The Polygon zkEVM’s rollup strategy is to develop a zero-knowledge Prover (zkProver) that takes a batch of many transactions, proves their validity, and publishes a minimally-sized validity proof for verification.

This document provides the details of how such a validity proof is created. It is a process that involves collating a number of proofs into one, using three methods; recursion, aggregation, and composition.

Proving Approach

zkProver is the main component of Polygon zkEVM and solely responsible for proving execution correctness. Instead of using the arithmetic circuit model, the zkProver follows the state machine model.
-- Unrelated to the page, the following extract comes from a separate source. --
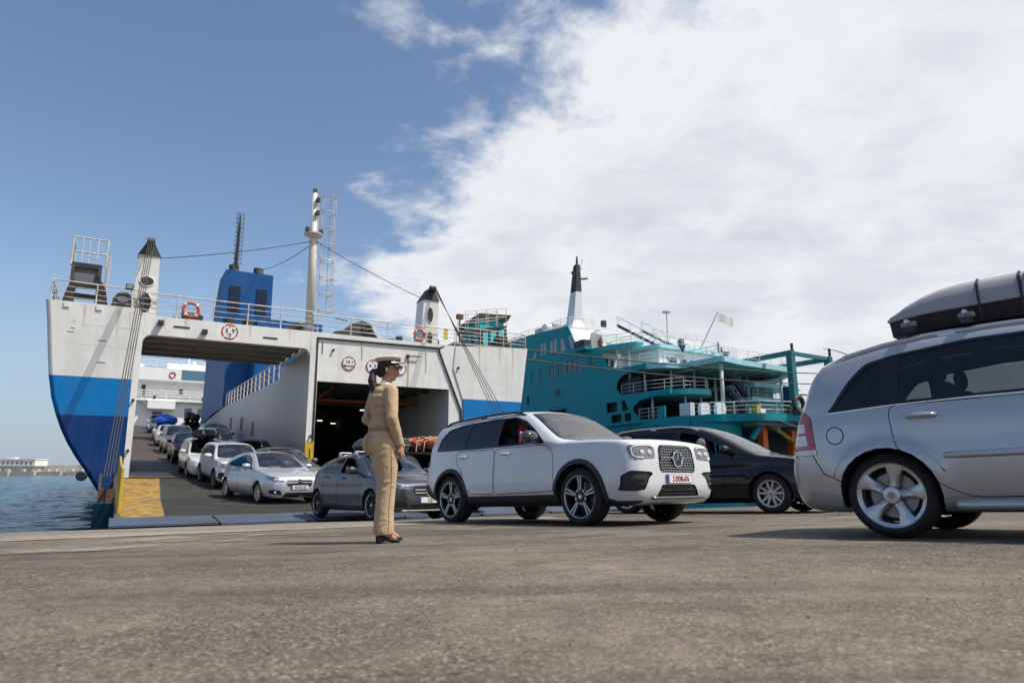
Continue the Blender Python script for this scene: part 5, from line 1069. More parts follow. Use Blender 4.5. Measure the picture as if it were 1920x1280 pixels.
        for k in range(n):
            p, q = P[k], P[(k + 1) % n]; d = (q[0] - p[0], q[1] - p[1]); l = math.hypot(*d)
            if l < 1e-5: continue
            no = [0, 0, 0]; no[i0] = -d[1] / l; no[i1] = d[0] / l; co = [0, 0, 0]; co[i0], co[i1] = p
            # only the faces this edge itself passes
            e0, e1 = min(p[0], q[0]) - .002, max(p[0], q[0]) + .002; g0, g1 = min(p[1], q[1]) - .002, max(p[1], q[1]) + .002
            fs = []
            for f in cand:
                us = [v.co[i0] for v in f.verts]; vs_ = [v.co[i1] for v in f.verts]
                if max(us) < e0 or min(us) > e1 or max(vs_) < g0 or min(vs_) > g1: continue
                fs.append(f)
            if not fs: continue
            cand |= split_faces(bm, fs, s.tagl, Vector(co), Vector(no))
        if name not in s.names: s.names.append(name)
        idx = s.names.index(name)
        for f in cand:
            c = f.calc_center_median()
            if pip(c[i0], c[i1], P) and (replace is None or s.names[f[s.tagl]] in replace): f[s.tagl] = idx
    def drop(s, test):
        bmesh.ops.delete(s.bm, geom=[f for f in s.bm.faces if test(f.calc_center_median(), s.names[f[s.tagl]])], context='FACES')
    def normal(s, co):
        loc, nor, idx, d = s.bvh.find_nearest(co)
        vs, ns = s.bvv[idx], s.bvn[idx]; w = [1 / ((loc - v).length + 1e-4) ** 2 for v in vs]; r = Vector((0, 0, 0))
        for a, b_ in zip(w, ns): r += a * b_
        return r.normalized()
    def surf(s, view, a, b_, side=1):
        """point and normal on the shell seen from the side, front, rear or top"""
        o, d = {'side': ((a, 3 * side, b_), (0, -side, 0)), 'front': ((-2, a, b_), (1, 0, 0)), 'rear': ((s.L + 2, a, b_), (-1, 0, 0)), 'plan': ((a, b_, 4), (0, 0, -1))}[view]
        h = s.bvh.ray_cast(Vector(o), Vector(d)); return (h[0], h[1]) if h[0] is not None else (Vector((a, b_, .5)) if view == 'plan' else Vector((a, side * .8, b_)), Vector((0, side, 0)))
    def emit(s, parent, mats, alias=None, off=None, children=None):
        """turn each marked region into its own mesh, split left and right where needed"""
        out = {}; off = off or {}; alias = alias or {}
        groups = {}
        for f in s.bm.faces:
            nm = s.names[f[s.tagl]]
            if nm == 'gone': continue
            key = (nm, 0)
            if nm in alias and alias[nm][1] == 'lr': key = (nm, 1 if f.calc_center_median().y > 0 else -1)
            groups.setdefault(key, []).append(f)
        for (nm, sd), fs in groups.items():
            vm = {}; vs = []; nr = []; ff = []; o_ = off.get(nm, 0.)
            for f in fs:
                q = []
                for v in f.verts:
                    if v.index not in vm or True:
                        k = vm.get(v)
                        if k is None:
                            k = len(vs); vm[v] = k; n_ = s.normal(v.co); nr.append(n_); vs.append(v.co + n_ * o_)
                    q.append(k)
                ff.append(q)
            name = alias[nm][0] if nm in alias else nm
            me = bpy.data.meshes.new(name); me.from_pydata([tuple(v) for v in vs], [], ff); me.shade_smooth(); me.normals_split_custom_set_from_vertices([tuple(n_) for n_ in nr]); me.materials.append(mats[nm])
            ob = bpy.data.objects.new(name, me); COL.objects.link(ob); ob.parent = parent; out[(nm, sd)] = ob
        s.bm.free(); return out

def plate_on(c, parent, view, y, z, w, h, txt, blue=True, ink=None, red=False, tilt=None):
    p, n_ = c.surf(view, y, z); sx = -1 if view == 'front' else 1
    pl = MB().box(p.x + sx * .004, p.x + sx * .022, y - w / 2, y + w / 2, z - h / 2, z + h / 2).build('number_plate', M_plate, parent)
    # plan: the front plate is read from in front, so right is -y there
    rt = (0, -1, 0) if view == 'front' else (0, 1, 0); X = p.x + sx * .024
    f = frame((X, y, z), rt, (0, 0, 1))
    text('plate_text', txt, h * .84, ink or M_ink, pl, frame((X, y + (-.02 if view == 'front' else .02), z - .002), rt, (0, 0, 1)), .0, .78)
    if blue:
        yb = y + (w / 2 - .022) * (1 if view == 'front' else -1); MB().box(p.x + sx * .012, p.x + sx * .0235, yb - .022, yb + .022, z - h / 2 + .002, z + h / 2 - .002).build('country_band', M_plateb, pl)
    if red:
        g = MB()
        for (ya, yb, za, zb_) in ((-w / 2, w / 2, h / 2 - .005, h / 2), (-w / 2, w / 2, -h / 2, -h / 2 + .005), (-w / 2, -w / 2 + .005, -h / 2, h / 2), (w / 2 - .005, w / 2, -h / 2, h / 2)): g.box(p.x + sx * .010, p.x + sx * .0232, y + ya, y + yb, z + za, z + zb_)
        g.build('plate_border', M_plred, pl)
    return pl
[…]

The approach therefore is to develop a State Machine that allows a Prover to create and submit a verifiable proof of knowledge, and anyone can take such a proof to verify its validity.
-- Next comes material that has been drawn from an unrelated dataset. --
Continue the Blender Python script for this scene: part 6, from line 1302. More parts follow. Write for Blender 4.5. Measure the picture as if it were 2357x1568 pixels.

The process that leads to achieving such a State Machine-based system takes a few steps;

  • Modeling the deterministic computation involved as a State Machine, described in the form of an Execution Trace.
  • Stating the equations that fully describe the state transitions of the State Machine, called Arithmetic Constraints.
  • Using established and efficient mathematical methods to define the corresponding polynomials.
  • Expressing the previously stated Arithmetic Constraints into their equivalent Polynomial Identities.
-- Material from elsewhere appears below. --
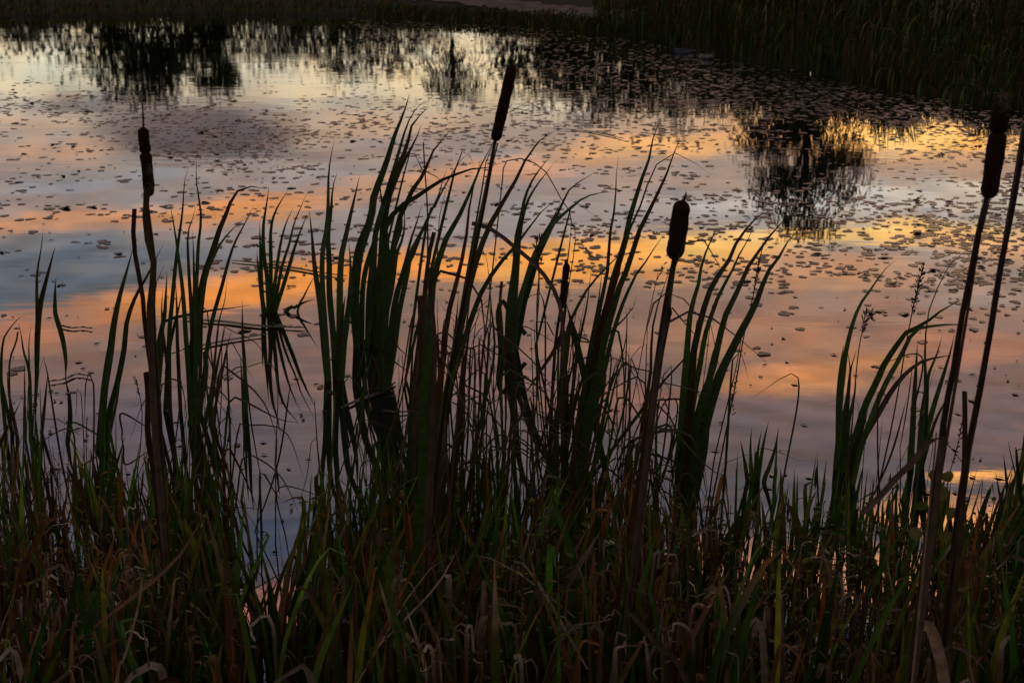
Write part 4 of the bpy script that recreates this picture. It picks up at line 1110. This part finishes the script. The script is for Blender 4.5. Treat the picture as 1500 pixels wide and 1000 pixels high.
# snapped and bent thin leaves crossing among the middle stems
for i in range(120):
    px = random.choice((random.gauss(650, 50), random.gauss(850, 60), random.gauss(970, 50), random.gauss(290, 40), random.gauss(740, 40)))
    D = uni(4.0, 5.2); yt = uni(400, 690)
    T, B = foot(px, yt, D); h = T.z - B.z
    if h < .15 or h > 1.15: continue
    lx = uni(-.15, .3) * h; sg = random.choice((-1, 1, 1))
    K = B.lerp(T, uni(.75, 1)); e = uni(.06, .26)
    pts = [B - Vector((lx, 0, 0)), B.lerp(K, .5) - Vector((lx * .35, 0, 0)), K - Vector((lx * .04, 0, .01)), K + Vector((sg * e * .15, 0, .004)), K + Vector((sg * e * .7, uni(-.05, .05), -uni(.02, .14))), K + Vector((sg * e, 0, -uni(.06, .3)))]
    c = random.choice([CC['b'], CC['d'], CC['r'], CC['m'], CC['g']]); k = uni(.6, 1.2)
    blade(fine, pts, uni(.004, .010), w_norm, tuple(v * k for v in c), tuple(v * k for v in CC['b']), n=24, cross=3)
for i in range(520):
    px = uni(-20, 1520)
    if rnd() > sst(-.15, .35, mn.noise(Vector((px * .021, 3.7, 0))) + .6 * mn.noise(Vector((px * .06, 8.1, 0)))): continue
    if 340 < px < 440 and rnd() < .7: continue
    D = uni(3.9, 5.0); top = lerp_tab(YTOP, px)
    for q in range(int(uni(2, 5))):
        T, B = foot(px + uni(-14, 14), top - 60 + uni(-60, 100), D + uni(-.06, .06))
        h = T.z - B.z
        if h < .06 or h > .5: continue
        lx = uni(-.12, .2) * h; k = uni(.5, 1.2)
        blade(fine, [B - Vector((lx, 0, 0)), B.lerp(T, .55) - Vector((lx * .35, 0, 0)), T], uni(.006, .014), w_norm, tuple(v * k for v in random.choice(GC)), n=8, cross=3)
tag(fine.build("water_grass", M_GRASS), "thin grass and shoots standing in the shallow water", kind="stuff")
tag(grass.build("bank_grass", M_GRASS), "dense short green grass blades along the near bank", kind="stuff")
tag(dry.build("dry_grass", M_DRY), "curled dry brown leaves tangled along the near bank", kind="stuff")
tag(weeds.build("weed_stems", M_STEM), "thin dark weed stems tangled along the near bank", kind="stuff")
tag(wl.build("weed_leaves", M_WEED), "small olive weed leaves among the near grass", kind="stuff")

# --- single striking leaves on the bank
def single(name, label, cat, s, w, Y, col='p', prof='n', lean=0):
    pts = trace3(s, Y, lean)
    mb = MB(); blade(mb, pts, w * dep(pts[len(pts) // 2]) / F, PROF[prof], CC[col], None, n=22, twist=.4)
    tag(mb.build(name, M_DRY, origin=pts[0]), label, cat)
single("dry_leaf", "pale pinkish dry leaf curling over at the bottom right corner", "leaf", "1345,914 1356,913 1365,922 1372,945 1379,972 1385,1010", 17, 2.55, 'p', 'B')
single("straw", "pale straight straw leaning in the dark grass at lower left", "straw", "208,845 204,880 193,925 181,965 170,1000", 6, 2.7, 'p', 's')
single("straw", "pale flat straw slanting down in the dark grass at lower middle", "straw", "924,898 945,922 968,950 1000,985", 9, 2.7, 'm', 'B')
single("straw", "thin pale straw bent at a sharp angle in the lower middle", "straw", "895,906 880,910 862,912 842,915 826,935 808,960", 5, 2.75, 'm', 's')
single("dry_leaf", "dry leaf hooked like a cane in the lower middle grass", "leaf", "748,888 738,876 727,874 720,885 722,920 724,990", 12, 2.8, 'm', 'n')
single("dry_leaf", "short pale folded leaf tip over dark water", "leaf", "888,691 884,699 878,711 868,716 850,720", 8, 4.5, 'p', 'B')
single("dry_leaf", "long dry leaf looping over the right corner grass", "leaf", "1448,990 1430,965 1408,950 1390,945 1378,955 1372,990", 8, 2.6, 'm', 'n')
# heart shaped leaf weed by the right stems
root = empty("leafy_weed", at(1372, 800, 2.9), "weed with round yellow green leaves beside the right cattail stems", "weed")
root.location.z = ground_z(root.location.x, 2.9)
mb = MB(); tube(mb, trace3("1378,705 1375,740 1370,790 1366,850", 2.9, 0), (.0025, .0015), CC['r'], 6, 14); child(mb, "stem", M_STEM, root)
for (x, y, r, up) in ((1377, 721, 13, -1), (1388, 697, 9, .4), (1368, 695, 8, .6), (1349, 740, 9, -.5), (1394, 750, 9, -.8), (1362, 765, 10, -.3), (1385, 785, 10, .2), (1340, 780, 9, .1)):
    c = at(x, y, 2.9 + uni(-.05, .05)); k = r * dep(c) / F
    mb = MB(); vs = [c + Vector((0, -.004, 0))]
    ro = uni(-.5, .5); yw = uni(-.5, .5)
    for i in range(18):
        a = 2 * math.pi * i / 18
        rr = k * (1 - .18 * math.exp(-((a - math.pi / 2 + 0) / .35) ** 2) + .22 * math.exp(-((a - 3 * math.pi / 2) / .35) ** 2))
        q = a + ro
        vs.append(c + Vector((math.cos(q) * rr, math.sin(q) * rr * yw, math.sin(q) * rr)))
    mb.add(vs, [(0, 1 + i, 1 + (i + 1) % 18) for i in range(18)], tuple(v * uni(.8, 1.1) for v in (.10, .095, .02)))
    child(mb, "leaf", M_GRASS, root)

scene.view_settings.view_transform = 'Standard'
scene.view_settings.look = 'None'
scene.view_settings.exposure = 0
scene.view_settings.gamma = 1
scene.cycles.max_bounces = 5
scene.cycles.diffuse_bounces = 2
scene.cycles.glossy_bounces = 3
These Polynomial Identities are equations that can be easily tested in order to verify the Prover’s claims.

A Commitment Scheme is required for facilitating the proving and verification. Henceforth, in the zkProver context, a proof/verification scheme called PIL-STARK is used. Check out the documentation here for the Polygon zkEVM’s commitment scheme setting.

Overall Process

In a nutshell, a state machine’s execution trace is expressed in PIL, and this expression is called the PIL Specification of the computation represented by the State Machine.

In the non-recursive case, a PIL specification is transformed into a verifiable STARK proof by using PIL-STARK.

Subsequently, CIRCOM takes the above STARK proof as an input and generates an Arithmetic circuit and its corresponding witness.

The Arithmetic circuit is expressed in terms of its equivalent Rank-1 Constraint System (R1CS), while the witness is actuallly a set of input, intermediate and output values of the circuit wires, satisfying the R1CS.

Finally, Rapid SNARK takes the above Witness together with the STARK Verifier data and generates a SNARK proof corresponding to the previous STARK proof.

The SNARK proof gets published as the validity proof of the original computation.